Grensoverschrijdende vuilvrachten
In het Benedenscheldebekken komt de afvoer van een belangrijk deel (10.103 km²) van het Scheldebekken bij elkaar. Het betreft de totaliteit van de afvoer van de Nete, de Dijle (inclusief Demer), de Zenne, het beperkte aantal zijbeken die stroomopwaarts Dendermonde rechtstreeks in de Bovenschelde uitwateren, en het Benedenscheldebekken zelf.
Een aantal waterlopen monden uit in de kanalen die het bekken doorsnijden. De afvoer van Leie en Bovenschelde wordt gemiddeld voor ongeveer 2/3de naar belangrijke kanalen afgevoerd. Een aantal kanalen staan op hun beurt via een sluizensysteem in verbinding met de Schelde. Eén van deze kanalen – de Schelde-Rijnverbinding – voert daarbij water af buiten het Benedenscheldebekken (naar het Nederlands deel van het Maasbekken). Via het Albertkanaal en het kanaal Dessel-Turnhout-Schoten kan Maaswater de Schelde bereiken. Omwille van belangrijke captaties (o.a. voor drinkwaterproductie) bereikt het grootste deel van dit debiet echter de Schelde niet.

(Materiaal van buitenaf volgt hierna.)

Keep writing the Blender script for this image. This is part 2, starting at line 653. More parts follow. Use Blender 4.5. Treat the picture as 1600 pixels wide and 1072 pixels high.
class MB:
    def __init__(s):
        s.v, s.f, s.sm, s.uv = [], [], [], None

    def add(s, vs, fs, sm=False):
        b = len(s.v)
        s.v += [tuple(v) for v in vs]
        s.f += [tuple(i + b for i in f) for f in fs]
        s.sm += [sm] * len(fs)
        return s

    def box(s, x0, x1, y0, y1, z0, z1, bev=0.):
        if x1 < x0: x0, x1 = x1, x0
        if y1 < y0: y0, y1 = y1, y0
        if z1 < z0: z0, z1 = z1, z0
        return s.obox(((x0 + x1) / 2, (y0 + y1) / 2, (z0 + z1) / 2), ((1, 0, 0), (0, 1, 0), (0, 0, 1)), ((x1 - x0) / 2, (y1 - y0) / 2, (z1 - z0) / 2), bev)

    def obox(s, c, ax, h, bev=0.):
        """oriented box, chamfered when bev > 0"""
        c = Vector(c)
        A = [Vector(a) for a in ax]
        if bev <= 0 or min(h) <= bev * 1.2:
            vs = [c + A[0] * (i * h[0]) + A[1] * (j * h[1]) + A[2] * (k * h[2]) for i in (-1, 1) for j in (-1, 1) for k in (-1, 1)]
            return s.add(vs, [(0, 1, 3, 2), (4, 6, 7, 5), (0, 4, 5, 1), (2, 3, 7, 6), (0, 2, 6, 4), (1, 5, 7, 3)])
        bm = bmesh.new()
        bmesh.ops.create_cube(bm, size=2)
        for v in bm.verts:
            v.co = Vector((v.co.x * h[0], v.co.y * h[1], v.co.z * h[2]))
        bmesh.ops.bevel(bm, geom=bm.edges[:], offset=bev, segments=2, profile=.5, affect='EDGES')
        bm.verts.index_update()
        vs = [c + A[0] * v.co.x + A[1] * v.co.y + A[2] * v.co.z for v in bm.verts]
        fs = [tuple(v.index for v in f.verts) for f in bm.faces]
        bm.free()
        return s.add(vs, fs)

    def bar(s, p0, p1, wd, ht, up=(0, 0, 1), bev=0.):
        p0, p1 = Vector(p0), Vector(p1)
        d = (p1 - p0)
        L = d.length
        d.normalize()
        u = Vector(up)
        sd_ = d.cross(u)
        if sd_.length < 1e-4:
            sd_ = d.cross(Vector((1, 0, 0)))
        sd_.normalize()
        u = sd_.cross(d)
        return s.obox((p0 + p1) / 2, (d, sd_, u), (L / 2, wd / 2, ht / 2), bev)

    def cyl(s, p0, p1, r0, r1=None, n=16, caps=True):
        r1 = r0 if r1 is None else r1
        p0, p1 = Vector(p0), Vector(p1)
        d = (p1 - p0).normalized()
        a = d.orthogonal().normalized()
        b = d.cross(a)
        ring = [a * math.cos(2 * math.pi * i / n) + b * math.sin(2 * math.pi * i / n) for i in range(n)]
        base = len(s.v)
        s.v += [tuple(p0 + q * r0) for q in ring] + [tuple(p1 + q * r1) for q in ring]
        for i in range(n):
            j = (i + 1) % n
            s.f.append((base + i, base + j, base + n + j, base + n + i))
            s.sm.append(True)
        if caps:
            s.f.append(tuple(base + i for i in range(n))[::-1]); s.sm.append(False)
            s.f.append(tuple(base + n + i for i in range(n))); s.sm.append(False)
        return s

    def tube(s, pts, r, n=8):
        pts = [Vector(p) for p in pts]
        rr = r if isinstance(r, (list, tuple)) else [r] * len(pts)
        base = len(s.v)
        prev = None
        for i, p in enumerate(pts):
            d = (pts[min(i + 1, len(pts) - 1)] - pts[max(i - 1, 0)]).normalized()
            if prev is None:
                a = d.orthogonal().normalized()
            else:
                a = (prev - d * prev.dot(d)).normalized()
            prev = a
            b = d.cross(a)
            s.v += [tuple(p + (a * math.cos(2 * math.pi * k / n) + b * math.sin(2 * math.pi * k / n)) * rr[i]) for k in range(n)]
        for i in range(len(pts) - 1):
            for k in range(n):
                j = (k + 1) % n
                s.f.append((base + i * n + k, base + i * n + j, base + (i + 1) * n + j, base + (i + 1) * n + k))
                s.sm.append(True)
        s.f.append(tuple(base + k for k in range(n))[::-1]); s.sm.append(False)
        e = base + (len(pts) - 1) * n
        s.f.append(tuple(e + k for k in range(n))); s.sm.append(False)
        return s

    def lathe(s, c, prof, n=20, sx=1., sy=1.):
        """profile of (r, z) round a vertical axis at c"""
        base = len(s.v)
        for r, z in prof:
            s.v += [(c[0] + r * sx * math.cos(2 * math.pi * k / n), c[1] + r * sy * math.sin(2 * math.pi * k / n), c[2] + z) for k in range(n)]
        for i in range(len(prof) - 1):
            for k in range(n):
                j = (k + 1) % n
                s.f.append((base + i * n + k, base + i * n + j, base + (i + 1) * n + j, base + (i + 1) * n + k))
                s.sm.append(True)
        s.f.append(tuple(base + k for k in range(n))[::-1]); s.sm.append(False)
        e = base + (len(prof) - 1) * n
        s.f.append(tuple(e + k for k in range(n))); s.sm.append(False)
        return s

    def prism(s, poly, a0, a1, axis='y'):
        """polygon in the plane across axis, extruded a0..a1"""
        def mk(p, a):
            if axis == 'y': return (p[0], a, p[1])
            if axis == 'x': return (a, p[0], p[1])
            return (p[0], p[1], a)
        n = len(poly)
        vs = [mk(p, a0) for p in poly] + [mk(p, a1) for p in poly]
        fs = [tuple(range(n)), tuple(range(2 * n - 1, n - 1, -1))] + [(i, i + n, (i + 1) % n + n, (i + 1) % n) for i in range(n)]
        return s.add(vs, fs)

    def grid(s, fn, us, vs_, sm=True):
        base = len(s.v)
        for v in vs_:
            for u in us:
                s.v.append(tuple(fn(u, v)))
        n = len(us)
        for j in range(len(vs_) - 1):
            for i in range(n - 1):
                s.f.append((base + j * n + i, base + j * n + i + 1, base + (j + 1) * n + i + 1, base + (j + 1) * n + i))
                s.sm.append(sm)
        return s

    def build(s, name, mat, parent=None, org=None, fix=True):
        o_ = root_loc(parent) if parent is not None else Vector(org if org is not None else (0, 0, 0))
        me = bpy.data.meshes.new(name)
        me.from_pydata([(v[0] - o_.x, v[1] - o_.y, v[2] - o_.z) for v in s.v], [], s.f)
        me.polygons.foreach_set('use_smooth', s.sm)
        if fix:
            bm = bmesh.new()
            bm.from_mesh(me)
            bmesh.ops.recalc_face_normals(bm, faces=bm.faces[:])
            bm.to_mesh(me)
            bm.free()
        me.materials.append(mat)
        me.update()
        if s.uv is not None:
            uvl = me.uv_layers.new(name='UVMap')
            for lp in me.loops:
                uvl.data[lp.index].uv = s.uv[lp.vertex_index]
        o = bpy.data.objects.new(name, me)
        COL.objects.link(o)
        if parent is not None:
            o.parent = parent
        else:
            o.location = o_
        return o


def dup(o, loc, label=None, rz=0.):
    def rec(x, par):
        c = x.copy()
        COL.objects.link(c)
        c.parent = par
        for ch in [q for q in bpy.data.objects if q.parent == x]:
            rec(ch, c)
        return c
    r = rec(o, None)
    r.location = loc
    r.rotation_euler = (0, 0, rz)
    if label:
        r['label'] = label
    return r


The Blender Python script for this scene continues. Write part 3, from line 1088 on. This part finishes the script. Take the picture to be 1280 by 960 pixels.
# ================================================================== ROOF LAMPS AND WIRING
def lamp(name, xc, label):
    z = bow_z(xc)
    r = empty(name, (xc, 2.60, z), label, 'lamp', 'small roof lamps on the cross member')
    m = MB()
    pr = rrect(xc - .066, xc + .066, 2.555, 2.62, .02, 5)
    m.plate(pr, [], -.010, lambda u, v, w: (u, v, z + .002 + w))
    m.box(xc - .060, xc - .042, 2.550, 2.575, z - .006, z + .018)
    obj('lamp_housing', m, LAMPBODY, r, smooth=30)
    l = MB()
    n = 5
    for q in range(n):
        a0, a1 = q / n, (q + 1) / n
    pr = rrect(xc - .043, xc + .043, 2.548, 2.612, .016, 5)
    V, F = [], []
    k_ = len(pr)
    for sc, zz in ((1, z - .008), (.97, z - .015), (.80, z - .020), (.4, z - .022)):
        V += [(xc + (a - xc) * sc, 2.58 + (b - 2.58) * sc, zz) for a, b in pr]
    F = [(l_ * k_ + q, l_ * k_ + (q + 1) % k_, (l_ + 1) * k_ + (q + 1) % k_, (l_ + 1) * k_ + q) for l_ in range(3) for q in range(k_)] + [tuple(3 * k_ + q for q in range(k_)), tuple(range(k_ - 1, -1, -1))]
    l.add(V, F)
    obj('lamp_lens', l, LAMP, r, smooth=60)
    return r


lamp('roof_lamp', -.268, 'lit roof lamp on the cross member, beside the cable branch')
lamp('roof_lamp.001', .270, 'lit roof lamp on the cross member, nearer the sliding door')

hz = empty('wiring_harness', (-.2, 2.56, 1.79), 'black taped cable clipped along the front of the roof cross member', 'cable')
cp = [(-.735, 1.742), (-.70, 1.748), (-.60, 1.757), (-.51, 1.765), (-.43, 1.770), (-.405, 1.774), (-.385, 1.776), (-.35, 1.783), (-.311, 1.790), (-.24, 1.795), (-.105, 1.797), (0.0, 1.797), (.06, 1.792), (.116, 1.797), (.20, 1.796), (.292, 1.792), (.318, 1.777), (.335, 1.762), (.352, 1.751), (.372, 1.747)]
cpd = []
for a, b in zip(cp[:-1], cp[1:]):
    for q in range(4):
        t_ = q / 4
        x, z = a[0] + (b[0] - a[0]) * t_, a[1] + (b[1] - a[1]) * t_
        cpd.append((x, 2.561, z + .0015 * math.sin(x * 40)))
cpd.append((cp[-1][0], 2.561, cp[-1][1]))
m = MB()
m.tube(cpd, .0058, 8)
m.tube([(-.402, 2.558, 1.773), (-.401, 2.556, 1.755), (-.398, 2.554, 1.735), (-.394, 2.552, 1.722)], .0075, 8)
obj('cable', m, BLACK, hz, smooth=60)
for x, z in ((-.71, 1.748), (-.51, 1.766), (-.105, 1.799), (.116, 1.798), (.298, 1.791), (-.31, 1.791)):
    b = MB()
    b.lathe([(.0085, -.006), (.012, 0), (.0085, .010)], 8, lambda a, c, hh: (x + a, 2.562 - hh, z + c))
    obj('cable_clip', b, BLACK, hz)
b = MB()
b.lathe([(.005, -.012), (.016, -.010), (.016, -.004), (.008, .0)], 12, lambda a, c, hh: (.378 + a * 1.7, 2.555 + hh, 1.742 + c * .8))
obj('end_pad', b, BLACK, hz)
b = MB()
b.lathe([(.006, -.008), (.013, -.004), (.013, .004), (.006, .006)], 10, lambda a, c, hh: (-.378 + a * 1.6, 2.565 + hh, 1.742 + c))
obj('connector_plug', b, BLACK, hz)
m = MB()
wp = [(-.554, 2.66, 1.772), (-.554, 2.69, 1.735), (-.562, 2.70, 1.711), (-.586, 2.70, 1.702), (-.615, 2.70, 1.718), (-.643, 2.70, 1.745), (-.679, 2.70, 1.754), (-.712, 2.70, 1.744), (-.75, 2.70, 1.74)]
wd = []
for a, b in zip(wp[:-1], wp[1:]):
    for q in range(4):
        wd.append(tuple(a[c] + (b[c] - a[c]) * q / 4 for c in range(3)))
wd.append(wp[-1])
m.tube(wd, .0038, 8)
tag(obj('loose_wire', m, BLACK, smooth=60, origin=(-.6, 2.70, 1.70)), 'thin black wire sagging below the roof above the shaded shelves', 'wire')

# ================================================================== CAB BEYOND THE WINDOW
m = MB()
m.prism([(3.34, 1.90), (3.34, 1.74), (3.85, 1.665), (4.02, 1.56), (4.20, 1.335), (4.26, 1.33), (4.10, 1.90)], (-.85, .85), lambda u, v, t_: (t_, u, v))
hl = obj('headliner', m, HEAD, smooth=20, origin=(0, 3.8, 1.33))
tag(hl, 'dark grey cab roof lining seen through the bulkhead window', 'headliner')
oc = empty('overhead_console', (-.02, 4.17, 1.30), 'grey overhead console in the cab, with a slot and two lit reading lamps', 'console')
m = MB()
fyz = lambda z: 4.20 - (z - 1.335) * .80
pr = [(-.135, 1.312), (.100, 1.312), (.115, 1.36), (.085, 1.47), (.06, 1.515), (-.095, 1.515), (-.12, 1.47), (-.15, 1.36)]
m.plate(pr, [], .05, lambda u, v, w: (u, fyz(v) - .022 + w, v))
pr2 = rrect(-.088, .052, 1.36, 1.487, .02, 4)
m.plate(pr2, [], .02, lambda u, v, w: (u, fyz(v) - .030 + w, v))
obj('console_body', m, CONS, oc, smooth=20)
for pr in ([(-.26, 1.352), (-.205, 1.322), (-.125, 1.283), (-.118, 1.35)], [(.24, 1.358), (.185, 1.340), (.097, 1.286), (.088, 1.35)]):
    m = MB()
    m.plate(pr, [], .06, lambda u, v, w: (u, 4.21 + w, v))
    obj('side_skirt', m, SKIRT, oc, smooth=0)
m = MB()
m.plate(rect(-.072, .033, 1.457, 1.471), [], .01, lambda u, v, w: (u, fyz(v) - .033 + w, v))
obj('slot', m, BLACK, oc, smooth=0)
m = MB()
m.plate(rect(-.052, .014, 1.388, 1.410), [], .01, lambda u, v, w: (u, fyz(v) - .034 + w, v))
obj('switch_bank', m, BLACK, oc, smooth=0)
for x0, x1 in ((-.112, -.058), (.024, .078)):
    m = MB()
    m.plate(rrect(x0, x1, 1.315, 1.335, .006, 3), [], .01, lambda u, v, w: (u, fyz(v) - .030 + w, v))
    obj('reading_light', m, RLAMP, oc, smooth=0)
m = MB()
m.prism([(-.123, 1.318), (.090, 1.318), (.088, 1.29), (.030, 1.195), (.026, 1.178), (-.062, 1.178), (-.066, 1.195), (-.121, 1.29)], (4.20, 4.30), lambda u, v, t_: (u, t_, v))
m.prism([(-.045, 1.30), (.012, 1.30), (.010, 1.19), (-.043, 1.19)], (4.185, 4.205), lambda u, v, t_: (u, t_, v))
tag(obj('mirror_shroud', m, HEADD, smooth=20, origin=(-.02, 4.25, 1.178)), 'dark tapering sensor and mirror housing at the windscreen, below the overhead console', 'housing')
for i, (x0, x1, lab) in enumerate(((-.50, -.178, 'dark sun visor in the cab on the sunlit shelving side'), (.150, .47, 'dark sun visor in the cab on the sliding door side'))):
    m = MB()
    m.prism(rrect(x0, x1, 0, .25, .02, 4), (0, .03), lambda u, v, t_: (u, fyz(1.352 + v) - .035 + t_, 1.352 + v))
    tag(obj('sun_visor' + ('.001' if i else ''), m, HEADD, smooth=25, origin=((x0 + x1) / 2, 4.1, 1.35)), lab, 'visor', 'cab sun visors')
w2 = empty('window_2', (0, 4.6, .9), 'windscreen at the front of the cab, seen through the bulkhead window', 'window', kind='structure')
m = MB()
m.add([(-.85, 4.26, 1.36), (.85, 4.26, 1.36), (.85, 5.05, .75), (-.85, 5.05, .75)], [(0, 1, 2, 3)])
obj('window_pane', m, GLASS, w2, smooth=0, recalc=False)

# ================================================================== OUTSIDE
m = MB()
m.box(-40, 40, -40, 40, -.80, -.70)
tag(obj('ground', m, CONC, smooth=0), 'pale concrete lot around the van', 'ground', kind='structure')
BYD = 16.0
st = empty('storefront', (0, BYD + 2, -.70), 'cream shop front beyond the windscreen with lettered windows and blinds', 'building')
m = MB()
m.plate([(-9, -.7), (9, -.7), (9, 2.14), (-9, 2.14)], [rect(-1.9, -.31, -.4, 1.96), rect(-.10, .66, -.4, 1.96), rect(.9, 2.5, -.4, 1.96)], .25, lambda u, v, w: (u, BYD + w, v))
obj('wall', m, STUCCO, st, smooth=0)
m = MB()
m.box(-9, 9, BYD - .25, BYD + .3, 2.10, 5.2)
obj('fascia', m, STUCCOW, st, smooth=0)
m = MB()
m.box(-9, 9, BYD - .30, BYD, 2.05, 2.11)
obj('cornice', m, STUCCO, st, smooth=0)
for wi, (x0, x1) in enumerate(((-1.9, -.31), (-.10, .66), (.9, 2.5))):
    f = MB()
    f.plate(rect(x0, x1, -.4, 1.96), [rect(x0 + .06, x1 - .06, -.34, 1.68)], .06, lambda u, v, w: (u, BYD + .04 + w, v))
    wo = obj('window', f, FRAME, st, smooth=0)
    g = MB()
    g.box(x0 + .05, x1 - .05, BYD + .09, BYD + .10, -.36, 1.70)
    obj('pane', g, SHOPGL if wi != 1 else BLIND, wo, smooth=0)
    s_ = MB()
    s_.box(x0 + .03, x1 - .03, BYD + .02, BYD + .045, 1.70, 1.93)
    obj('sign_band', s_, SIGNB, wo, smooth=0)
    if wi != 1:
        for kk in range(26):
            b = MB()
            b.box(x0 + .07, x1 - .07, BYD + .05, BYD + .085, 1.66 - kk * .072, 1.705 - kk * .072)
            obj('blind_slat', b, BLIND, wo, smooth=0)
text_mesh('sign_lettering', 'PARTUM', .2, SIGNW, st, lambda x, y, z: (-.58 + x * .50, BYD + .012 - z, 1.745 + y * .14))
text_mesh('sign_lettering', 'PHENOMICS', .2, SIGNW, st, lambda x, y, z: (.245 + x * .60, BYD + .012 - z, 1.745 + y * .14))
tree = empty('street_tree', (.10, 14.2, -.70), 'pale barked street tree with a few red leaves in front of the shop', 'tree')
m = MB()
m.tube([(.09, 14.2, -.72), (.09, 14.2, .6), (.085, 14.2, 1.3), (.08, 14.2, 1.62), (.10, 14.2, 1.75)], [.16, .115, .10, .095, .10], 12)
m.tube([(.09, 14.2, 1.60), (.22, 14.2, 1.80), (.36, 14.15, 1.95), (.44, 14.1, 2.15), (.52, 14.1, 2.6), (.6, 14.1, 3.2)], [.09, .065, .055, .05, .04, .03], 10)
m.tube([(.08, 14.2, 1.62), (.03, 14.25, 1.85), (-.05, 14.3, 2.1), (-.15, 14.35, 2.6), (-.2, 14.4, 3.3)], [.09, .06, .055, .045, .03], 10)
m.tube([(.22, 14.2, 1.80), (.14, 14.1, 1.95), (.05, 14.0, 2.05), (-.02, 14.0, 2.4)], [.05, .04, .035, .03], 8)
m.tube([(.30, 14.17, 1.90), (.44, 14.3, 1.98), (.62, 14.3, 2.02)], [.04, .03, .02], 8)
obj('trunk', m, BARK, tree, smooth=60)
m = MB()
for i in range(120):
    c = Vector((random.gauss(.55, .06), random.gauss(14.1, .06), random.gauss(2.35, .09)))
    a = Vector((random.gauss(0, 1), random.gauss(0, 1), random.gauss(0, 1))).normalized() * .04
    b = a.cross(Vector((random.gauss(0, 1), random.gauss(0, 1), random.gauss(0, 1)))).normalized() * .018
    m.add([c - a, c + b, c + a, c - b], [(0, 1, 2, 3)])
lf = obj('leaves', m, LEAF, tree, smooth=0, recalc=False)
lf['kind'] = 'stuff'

Zeer belangrijk voor het Benedenscheldebekken vormt de tijwerking. Zowel de Schelde als een aantal zijrivieren, namelijk de tijgevoelige Durme en de Rupel, behoren tot het estuarium en ondervinden getijdeninvloed. In Antwerpen bedraagt het bovendebiet gemiddeld nog slechts een paar procent van de waterbeweging. De rest wordt geleverd door de op en neer gaande eb- en vloeddebieten. Er is dan ook een zeer belangrijke continue uitwisseling met het Nederlandse deel van het Schelde-estuarium.
De complexiteit van de berekeningen van grensoverschrijdende vuilvrachten maakt dat er slechts op grote lijnen uitspraken kunnen worden gedaan.
Algemeen tonen de inschattingen wel aan dat er de laatste jaren een daling waar te nemen is van de drukken op de Zeeschelde voor de parameters chemisch zuurstofverbruik (CZV), stikstof (N) en fosfor (P).